The enterprise itself is a non-profit, earning enough money to support a limited staff consisting of Cavalcanti, Molly Rubenstein as director of operations, and Dmitri Litin, director of finance. Other operational tasks are handled by an extended team of unpaid volunteers. The warren of four-foot walls that comprise the public workspaces in the new Tyler Street space, for instance, were built by AA volunteers in about three weeks. Uncompensated labor is incorporated into training activities as well: “So as part of someone’s training in woodworking, we’ll say, ‘your lesson is to build a new workbench for the woodworking studio!’” One wonders if along with a knack for social interaction, this new generation embraces contributing their labor towards work formerly done by professional tradespeople. Then again, is it exploitation if it is a labor of love?

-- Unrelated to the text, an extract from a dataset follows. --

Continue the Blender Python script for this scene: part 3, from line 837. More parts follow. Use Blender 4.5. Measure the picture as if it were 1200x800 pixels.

Peter Dilworth, the proud resident of space 22, shows off a set of bunny slippers with a set of choppers. Photo: Margaret Weigel.

Artisan’s Asylum 3.0 has yet to formally open its doors, so the grand experiment has not yet been put to the test. That doesn’t seem to phase renters such as Peter Dilworth, the proud resident of space 22, who says that renting space at Artisan’s Asylum “beats working in my living room.” He then proudly showed off one of his creations, a set of bunny slippers with a fierce set of molars. Sarah Delhanty, whose space is directly across from Peter’s, is the archetypal Artisan Asylum member—a recent (’06) college graduate who is gainfully employed but living in a shared apartment where extensive sanding and soldering in the living room is frowned upon by her roommates.

Sarah is very excited to be a part of the Artisan’s Asylum and spent a recent Wednesday evening unpacking her materials, which included a pair of plastic legs and five types of masking tape. “I’m not worried about it,” Sarah tells me, “but a few bad apples could really spoil things.” Here’s hoping that the diverse crew that comprises the human side of Artisan’s Asylum will play nice and clean out the fridge.

1 Comment

  1. Maureen on November 22, 2011 at 8:55 am

    Terrific idea. Wish the organization a lot of success.